Recent reports indicate that the United Auto Workers (UAW) union and GM are still significantly distant in their labor negotiations, as the current UAW contract is set to expire on September 14th. The UAW is said to be pursuing a 40% wage increase, structured as 20% upon ratification, followed by annual 5% raises throughout the four-year agreement. Additionally, the UAW is requesting a reduced 32-hour work week, along with other benefits.
CFRA analysts wrote in a note, “Newly elected UAW President Shawn Fain appears to be aggressive and eager to make his mark with the Detroit Three.”

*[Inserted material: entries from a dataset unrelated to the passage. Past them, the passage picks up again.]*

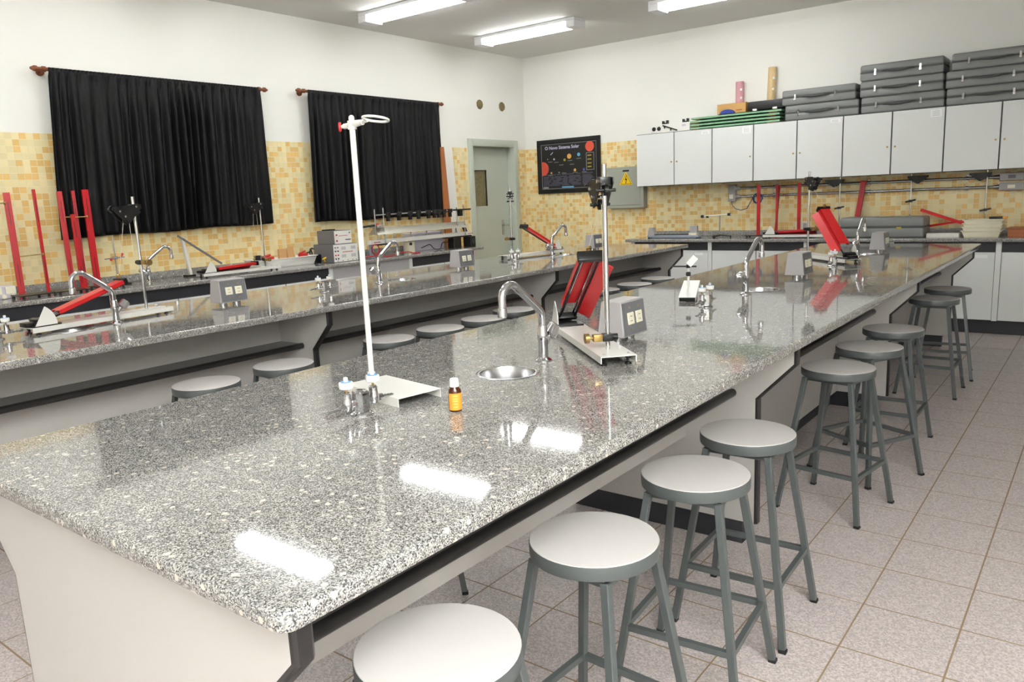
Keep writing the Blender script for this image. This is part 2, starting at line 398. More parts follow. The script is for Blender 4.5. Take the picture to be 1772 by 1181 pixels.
BX0, BX1, BY1 = -1.33, 0.0, 7.10
CX0, CX1, CY0, CY1 = -3.86, -2.614, 0.0, 6.98
SINKS_M = [(-0.651, 1.355), (-0.640, 3.63), (-0.650, 5.93)]
SINKS_B = [(-3.25, 1.12), (-3.25, 3.44), (-3.25, 5.60)]
tag(slab('granite_worktop', BX0, BX1, 0, BY1, holes=[(x, y, 0.093) for x, y in SINKS_M]), 'polished grey granite top of the long bench in the foreground', 'worktop')
tag(slab('granite_worktop', CX0, CX1, CY0, CY1, holes=[(x, y, 0.093) for x, y in SINKS_B]), 'polished grey granite top of the second bench, behind the foreground one', 'worktop')
def counter_top(name, x0, x1, y0, y1, splash, label):
    struct(MB().bx(*splash, H, H + 0.062, 0.003).build('trim_1' if x0 < -5 else 'trim_2', 'granite'))
    return tag(slab(name, x0, x1, y0, y1, rc=0.008), label, 'worktop')
counter_top('granite_worktop', XW + 0.006, -5.069, 0.2, 6.60, (XW + 0.005, XW + 0.027, 0.2, 6.60), 'dark granite counter top along the left wall below the black curtains')
counter_top('granite_worktop', -3.80, XR - 0.01, 7.74, YB - 0.006, (-3.80, XR, YB - 0.027, YB - 0.005), 'dark granite counter top along the back wall below the cupboards')

# bench undercarriages
def bench(label, x0, x1, y0, y1, ys, open_mods):
    t = thing('lab_bench', label, 'bench', ((x0 + x1) / 2, y0, 0)); hw = (x1 - x0) / 2; zt = H - 0.034
    prof = [(0.052, zt), (0.052, 0.785), (0.20, 0.632), (0.20, 0.10)]
    poly = [(hw - i, z) for i, z in prof] + [(-(hw - i), z) for i, z in prof[::-1]]
    for y in ys:
        g = MB().prism(poly, y - 0.020, y + 0.020).build('gable_panel', 'laminate', t)
        for s in (-1, 1):
            b = MB(); pts = [(s * (hw - i), y, z) for i, z in prof]
            # rounded black lipping glued on the edge of the panel
            ring = []
            for (px, py, pz), nrm in zip(pts, ((s, 0), (s * 0.87, -0.36), (s * 0.87, -0.36), (s, 0))):
                row = []
                for ox, oy in ((0, -0.0198), (0.008, -0.019), (0.013, -0.013), (0.013, 0.013), (0.008, 0.019), (0, 0.0198)):
                    row.append(b.bm.verts.new((px + nrm[0] * ox, py + oy, pz + nrm[1] * ox)))
                ring.append(row)
            for A, B in zip(ring, ring[1:]):
                for k in range(6): b.bm.faces.new((A[k], A[(k + 1) % 6], B[(k + 1) % 6], B[k]))
            b.bm.faces.new(ring[0]); b.bm.faces.new(ring[-1][::-1])
            b.build('edge_strip', 'edge_black', g, 25)
        MB().bx(-hw + 0.25, hw - 0.25, y - 0.015, y + 0.03, 0, 0.10).build('plinth', 'plinth', t)
    for k, (a, c) in enumerate(zip(ys, ys[1:])):
        a += 0.020; c -= 0.020
        for s in (-1, 1):
            xb = s * (hw - 0.50); lo = 0.43 if k in open_mods else 0.10
            MB().bx(xb - s * 0.018, xb, a, c, lo, zt).build('back_panel', 'laminate', t)
            sh = MB().bx(xb, s * (hw - 0.298), a, c, 0.632, 0.657).build('book_shelf', 'shelf_grey', t)
            e = MB(); pr = [(0.0, 0.628)] + [(0.004 + 0.016 * math.cos(R(x)), 0.645 + 0.0165 * math.sin(R(x))) for x in range(-90, 91, 20)] + [(0.0, 0.662)]
            e.prism([(s * (hw - 0.298 + u), z) for u, z in pr], a, c)
            e.build('shelf_nosing', 'edge_black', sh, 40)
            if k not in open_mods:
                MB().bx(xb - s * 0.06, xb - s * 0.04, a, c, 0, 0.10).build('plinth', 'plinth', t)
    return t
bench('white laminate bench frame with black edging under the foreground granite top', BX0, BX1, 0, BY1, [0.062, 2.385, 4.70, 7.03], (0,))
bench('white laminate bench frame with black edging under the second granite top', CX0, CX1, CY0, CY1, [0.062, 2.27, 4.60, 6.91], ())

# sinks
def sink(label, x, y):
    t = thing('sink', label, 'sink', (x, y, H), 0, 'round steel bench sinks')
    pr = [(0.104, 0.0006), (0.102, 0.0022), (0.092, 0.0016), (0.0895, -0.004), (0.089, -0.09), (0.084, -0.115), (0.07, -0.128), (0.022, -0.134)]
    b = MB(); b.lathe(pr, n=40, capb=False, capt=False); b.lathe([(r - 0.0 + (0.0012 if i > 2 else 0), z - 0.0012 if i > 2 else z - 0.0004) for i, (r, z) in enumerate(pr)], n=40, capb=False, capt=False); b.build('bowl', 'steel', t, 50)
    MB().lathe([(0.0225, -0.1385), (0.0225, -0.133), (0.016, -0.132), (0.014, -0.135)], n=20).build('drain', 'chrome', t)
    return t
S0 = sink('round steel sink in the foreground bench, nearest the camera', *SINKS_M[0])
for (x, y), lb in zip(SINKS_M[1:] + SINKS_B, ('round steel sink halfway along the foreground bench', 'round steel sink at the far end of the foreground bench', 'round steel sink in the second bench beside the left tilted red ramp', 'round steel sink halfway along the second bench', 'round steel sink at the far end of the second bench, near the door')):
    dup(S0, (x, y, H), 0, lb)

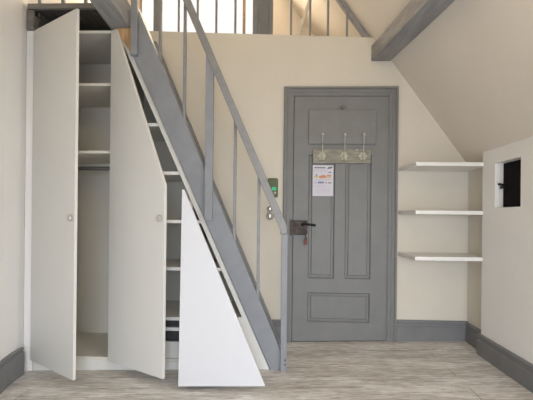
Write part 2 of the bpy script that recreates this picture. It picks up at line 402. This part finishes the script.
# ------------------------------------------------------------------ hatch in the niche
h = thing('chimney_hatch', 'small black metal hatch with latch in the niche of the right wall', 'hatch', (1.50, -.65, 1.088))
B('hatch_door', 'hatch', h, 1.478, 1.50, NY0+.004, NY1-.004, NZ0+.003, NZ1-.003, bevel=.003)
bm = new(); cyl(bm, (1.478, -.535, 1.240), (1.45, -.535, 1.240), .008); tube(bm, [(1.452, -.54, 1.240), (1.447, -.520, 1.246), (1.447, -.508, 1.246)], .008)
box(bm, 1.450, 1.463, -.560, -.520, 1.215, 1.230); obj('latch', bm, 'black', h)

# ------------------------------------------------------------------ beams
def beam(x0, x1, drift, ya, yb, z0, z1, label, twist=0):
    bm = new(); n = 14
    prev = None
    for i in range(n+1):
        y = ya+(yb-ya)*i/n; dx = drift*(ya-y)
        j = lambda: random.uniform(-.003, .003)
        ring = [bm.verts.new((x0+dx+j(), y, z0+j())), bm.verts.new((x1+dx+j(), y, z0+j())), bm.verts.new((x1+dx+j(), y, z1+j())), bm.verts.new((x0+dx+j(), y, z1+j()))]
        if prev:
            for a in range(4): bm.faces.new((prev[a], prev[(a+1) % 4], ring[(a+1) % 4], ring[a]))
        else: bm.faces.new(ring)
        prev = ring
    bm.faces.new(prev[::-1])
    return tag(obj('ceiling_beam', bm, 'beam', bevel=.006), label, 'beam')
beam(.694, .850, .14, -.001, -3.0, 2.265, 2.387, 'weathered grey ceiling beam above the door along the sloping ceiling')
beam(-1.168, -1.034, .062, -.58, -5.38, 2.264, 2.425, 'weathered grey ceiling beam over the wardrobe at the head of the stairs')

# ------------------------------------------------------------------ landing over the wardrobe
l = thing('stair_landing', 'grey boarded landing deck above the open wardrobe at upper left', 'landing', (-1.4, -.3, 2.40))
bm = new(); box(bm, -1.742, -1.185, -.578, -.002, 2.402, 2.436)
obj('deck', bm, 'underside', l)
bm = new(); box(bm, -1.742, -1.19, -.605, -.580, 2.403, 2.440); obj('fascia', bm, 'fascia', l, bevel=.004)
B('end_board', 'fascia', l, -1.746, -1.698, -.604, -.582, 2.262, 2.396, bevel=.003)
bm = new()
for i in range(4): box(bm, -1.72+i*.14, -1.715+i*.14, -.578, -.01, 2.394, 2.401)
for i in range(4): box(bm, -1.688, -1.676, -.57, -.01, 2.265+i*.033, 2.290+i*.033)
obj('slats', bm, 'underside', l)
lr = thing('landing_railing', 'grey railing with thin balusters on the landing above the wardrobe', 'railing', (-1.4, -.59, 2.44))
for x in (-1.66, -1.499, -1.343, -1.19): B('baluster', 'rail', lr, x-.011, x+.011, -.602, -.582, 2.441, 3.33, bevel=.001)
B('handrail', 'grey2', lr, -1.745, -1.05, -.62, -.57, 3.33, 3.38)

# ------------------------------------------------------------------ staircase
st = thing('staircase', 'steep grey painted staircase with handrail rising over the white wardrobe', 'staircase', (-.5, -.6, 0))
def low(z): return -.993-.4507*(z-2.047)
def up(z): return -.966-.4307*(z-2.367)
sg = [(-.066, 0), (.004, 0), (.004, .115), (up(2.42), 2.42), (-1.013, 2.42), (-1.013, 2.095), (low(2.047), 2.047)]
bm = new(); prism(bm, sg, -.622, -.540); obj('stringer', bm, 'grey2', st, bevel=.003)
bm = new(); prism(bm, [(low(0)-.02, .001), (up(.02)-.045, .001), (up(2.42)-.045, 2.42), (-1.10, 2.42), (low(2.2)-.02, 2.2)], -.040, -.001); obj('stringer', bm, 'grey2', st, bevel=.003)
n = 9
for i in range(n):
    z = .225+i*.22; xc = (low(z)+up(z))/2
    B('tread', 'grey2', st, low(z)-.020, up(z)-.060, -.5395, -.041, z-.028, z, bevel=.003)
RS = -.4364
def rc(z): return -.649+RS*(z-2.444)
zt = 3.34
bm = new(); prism(bm, [(-.014, .900), (.030, .900), (.030, .953), (rc(zt)+.026, zt), (rc(zt)-.026, zt), (-.014, .929)], -.662, -.604)
obj('handrail', bm, 'rail', st, bevel=.004)
def railbot(x): return 2.444+(x+.675-.0)/RS   # z of the rail's lower edge above x
for x in (-.826, -.660, -.318, -.157):
    z0 = 2.367+(x+.966)/-.4307-.02
    z1 = min(railbot(x)+.07, 3.33)
    B('baluster', 'rail', st, x-.010, x+.010, -.618, -.600, z0, z1, bevel=.001)
for x, z0, w in ((-.991, 2.07, .022), (-.485, .985, .026)):
    z1 = min(railbot(x)+.06, 3.40)
    B('post', 'grey2', st, x-w, x+w, -.655, -.6225, z0, z1, bevel=.003)
B('newel_post', 'grey2', st, -.004, .036, -.646, -.624, .0, .8995, bevel=.003)
for x, z in ((.026, .05), (.026, .08)):
    bm = new(); cyl(bm, (x, -.646, z), (x, -.648, z), .005); obj('screw', bm, 'black', st)
P('raw_wood_wedge', 'pine', st, [(-1.136, 2.262), (-1.0135, 2.262), (-1.0135, 2.10), (low(2.10)-.008, 2.10)], -.615, -.585, bevel=0)

# ------------------------------------------------------------------ wardrobe
wd = thing('wardrobe', 'white built-in wardrobe with open sloping doors under the staircase', 'wardrobe', (-1.1, -.3, 0))
YF, YB = -.598, -.03
XL, XA, XB = -1.682, -1.148, -.620
def sl(z): return low(z)-.037
B('side_panel', 'block', wd, -1.748, XL-.005, YF, -.57, -.05, 2.258)
B('side_panel', 'inner', wd, XL, XL+.018, YF+.003, YB, .055, 2.236)
B('divider', 'inner', wd, XA, XA+.018, YF+.003, YB, .055, 2.236)
P('divider', 'inner', wd, [(YF+.003, .055), (YB, .055), (YB, 1.15), (YF+.003, 1.15)], XB, XB+.018, 'X')
B('back_panel', 'inner', wd, XL+.018, XA, YB-.008, YB, .055, 2.236)
P('back_panel', 'inner', wd, [(XA+.018, .055), (sl(.055)-.03, .055), (sl(2.2)-.03, 2.2), (XA+.018, 2.236)], YB-.008, YB)
B('top_panel', 'white', wd, XL, sl(2.24), YF, YB, 2.236, 2.256)
B('floor_panel', 'inner', wd, XL+.018, XA, YF+.002, YB-.008, .035, .055)
B('floor_panel', 'inner', wd, XA+.018, sl(.06)-.03, YF+.002, YB-.008, .035, .055)
P('sloping_trim', 'white', wd, [(sl(.0)-.09, .0), (low(.0)-.002, .0), (low(2.235)-.002, 2.235), (sl(2.235), 2.235), (sl(.345), .345), (sl(.34)-.07, .335), (sl(.15)-.09, .15)], YF-.008, -.575)
P('sloping_panel', 'inner', wd, [(sl(.06)+.002, .06), (sl(.06)+.020, .06), (sl(2.23)+.020, 2.23), (sl(2.23)+.002, 2.23)], -.575, YB-.01)
P('plinth', 'white', wd, [(XL, fz(XL)), (sl(0), fz(sl(0))), (sl(0), .035), (XL, .035)], -.597, -.575)
for z in (1.903, 1.447): B('shelf', 'inner', wd, XL+.018, XA, YF+.006, YB-.009, z-.020, z)
bm = new(); cyl(bm, (XL+.018, -.36, 1.352), (XA, -.36, 1.352), .014, seg=18); obj('hanging_rail', bm, 'darksteel', wd, smooth=True)
for zc in (1.622, 1.298, .973, .656, .321, .251):
    z0, z1 = zc-.011, zc+.011
    P('shelf', 'shelf', wd, [(XA+.018, z0), (sl(z0)-.002, z0), (sl(z1)-.002, z1), (XA+.018, z1)], YF+.004, YB-.009, bevel=.001)
B('front_rail', 'white', wd, XA+.018, XB-.001, YF+.004, YF+.020, .057, .168)
B('gap_filler', 'dark', wd, XA+.019, XB-.001, -.575, -.565, .169, .239, bevel=0)  # near-black strips added to fill the gaps between the low shelves
B('gap_filler', 'dark', wd, XA+.019, XB-.001, -.575, -.565, .263, .309, bevel=0)
# swung-open doors
def door(hx, hy, ex, ey, pts, kx, kz):
    ang = math.atan2(ey-hy, ex-hx)
    bm = new(); prism(bm, pts, -.018, 0)
    R_ = Matrix.Translation((hx, hy, 0)) @ Matrix.Rotation(ang, 4, 'Z')
    bm.transform(R_); o = obj('wardrobe_door', bm, 'white', wd, bevel=.0015)
    bm = new(); cyl(bm, (kx, -.018, kz), (kx, -.030, kz), .008); cyl(bm, (kx, -.028, kz), (kx, -.040, kz), .021, .019, seg=24); bm.transform(R_)
    obj('knob', bm, 'knob', o, bevel=.002)
    return o
W1 = math.hypot(.460, .322)
door(-1.681, -.598, -1.222, -.920, [(0, .028), (W1, .028), (W1, 2.236), (0, 2.250)], W1-.034, .992)
W2 = math.hypot(.456, .287)
door(-1.150, -.598, -.694, -.885, [(0, .036), (W2, .036), (W2, 1.196), (.052, 2.246), (0, 2.246)], W2-.034, .995)
# pulled-out triangular front with its low box
dr = thing('pull_out_drawer', 'tall white triangular drawer front pulled out from beneath the stairs', 'drawer', (-.33, -.95, .03))
P('drawer_front', 'panel', dr, [(-.598, .016), (-.089, .030), (-.575, 1.166), (-.587, 1.166)], -.950, -.932, bevel=.0015)
bm = new()
box(bm, -.560, -.545, -.931, -.70, .060, .20); box(bm, -.30, -.285, -.931, -.70, .060, .20); box(bm, -.545, -.30, -.931, -.70, .060, .075)
box(bm, -.545, -.30, -.715, -.70, .075, .20)
obj('drawer_box', bm, 'white', dr)

# ------------------------------------------------------------------ loft balustrade, posts, rafter
lb = thing('loft_balustrade', 'thin grey balusters of the loft railing on top of the wall', 'railing', (0, .08, 2.48))
for x in (-.879, -.721, -.565, -.407, .054, .210, .357, .513):
    B('baluster', 'rail', lb, x-.009, x+.009, .070, .088, wtop(x)-.002, min(3.28, 2.5+(.685-x)*1.35), bevel=.001)
B('handrail', 'grey2', lb, -1.09, .045, .055, .105, 3.28, 3.33)
B('post', 'rail', lb, -1.088, -1.036, .055, .105, wtop(-1.06)-.002, 3.28, bevel=.002)
tp = thing('timber_post', 'dark grey timber post with pale side boards rising above the wall near the door', 'post', (-.178, .09, 2.486))
B('post_core', 'base', tp, -.219, -.128, .050, .140, wtop(-.17), 3.50, bevel=.004)
B('side_board', 'rail', tp, -.262, -.2195, .060, .130, wtop(-.24), 3.50, bevel=.002)
B('side_board', 'rail', tp, -.1275, -.096, .060, .130, wtop(-.11), 3.50, bevel=.002)
P('post_brace', 'rail', tp, [(-.215, 2.487), (-.205, 2.487), (-.200, 2.60), (-.210, 2.60)], .045, .0495, bevel=0)
def rx(z): return .640-(z-2.494)*.715
bm = new(); prism(bm, [(rx(2.46), 2.462), (rx(2.46)+.045, 2.460), (rx(2.95)+.040, 2.95), (rx(2.95), 2.95)], .05, .10)
tag(obj('rafter', bm, 'beam', bevel=.003), 'dark slanted rafter rising above the wall beside the thin balusters', 'rafter')
bm = new(); prism(bm, [(.035, 2.421), (.065, 2.421), (.28, 3.10), (.25, 3.10)], .40, .46)
bm.transform(Matrix.Translation((.0, 0, 0)))
tag(obj('wooden_brace', bm, 'brace', bevel=.003), 'pale slanted wooden brace inside the loft behind the balusters', 'brace')

# two dark plugs in the left wall
for p, lab in (((-1.6495, -1.038, 1.585), 'upper of two small dark screw plugs in the left wall'), ((-1.6525, -1.018, 1.525), 'lower of two small dark screw plugs in the left wall')):
    bm = new(); cyl(bm, (p[0]-.006, p[1], p[2]), (p[0]+.004, p[1]-.001, p[2]), .004, seg=10); tag(obj('screw_plug', bm, 'hole'), lab, 'screw')

# ------------------------------------------------------------------ light
w = bpy.data.worlds.new('sky'); bpy.context.scene.world = w; w.use_nodes = True
bg = w.node_tree.nodes['Background']; bg.inputs[0].default_value = (1.0, .985, .95, 1); bg.inputs[1].default_value = 1.5
def area(name, loc, rot, sx, sy, e, col, spread=180):
    L = bpy.data.lights.new(name, 'AREA'); L.shape = 'RECTANGLE'; L.size = sx; L.size_y = sy; L.energy = e; L.color = col; L.spread = math.radians(spread)
    o = bpy.data.objects.new(name, L); C.objects.link(o); o.location = loc; o.rotation_euler = [math.radians(a) for a in rot]; return o
# daylight through the rear window
area('window_daylight', ((RX0+RX1)/2, YR+.02, 1.0), (60, 0, 0), 1.4, 1.2, 66.0, (.78, .87, 1.0), 110)
area('side_daylight', (1.42, -2.8, 1.075), (68, 0, 90), 1.3, .7, 31.0, (1.0, .975, .93), 180)
# daylight through the loft window
area('loft_daylight', (-.93, 1.15, 3.3), (-105, 0, 0), 1.4, .9, 50.0, (1.0, .83, .60), 170)
# added warm fill for the upper walls, unseen behind the camera
area('warm_fill', (.2, -3.7, 2.7), (88, 0, 0), .35, .35, 6.5, (1.0, .72, .30), 130)

# ------------------------------------------------------------------ camera
cam = bpy.data.cameras.new('camera'); co = bpy.data.objects.new('camera', cam); C.objects.link(co)
cam.sensor_width = 36; cam.lens = 415/533*36; cam.shift_y = 17/533; cam.clip_start = .05
co.location = (0, -3.35, 1.01)
co.matrix_world = Matrix.Translation(co.location) @ Matrix.Rotation(math.radians(2.2), 4, 'Z') @ Matrix.Rotation(math.radians(90), 4, 'X') @ Matrix.Rotation(math.radians(.6), 4, 'Z')
sc = bpy.context.scene; sc.camera = co
sc.view_settings.view_transform = 'Standard'; sc.view_settings.look = 'None'; sc.view_settings.gamma = 1
sc.view_settings.exposure = -.2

In the event of a strike, GM faces substantially higher earnings risk compared to both Ford (NYSE:F) and Stellantis (NYSE:STLA). This was evident during the 40-day strike, which had a significant adverse impact on GM's earnings, resulting in a decrease of $1.89 per share in 2019.
“We are also cautious on the near-term earnings drag from GM's EV transition as well as ultimate demand for its new models at a time of growing EV market oversaturation,” the analysts added.
Prior to this rating, General Motors had 15 buy ratings, 9 hold ratings, and 1 sell rating.
Shares of GM are up 0.08% in pre-market trading on Monday.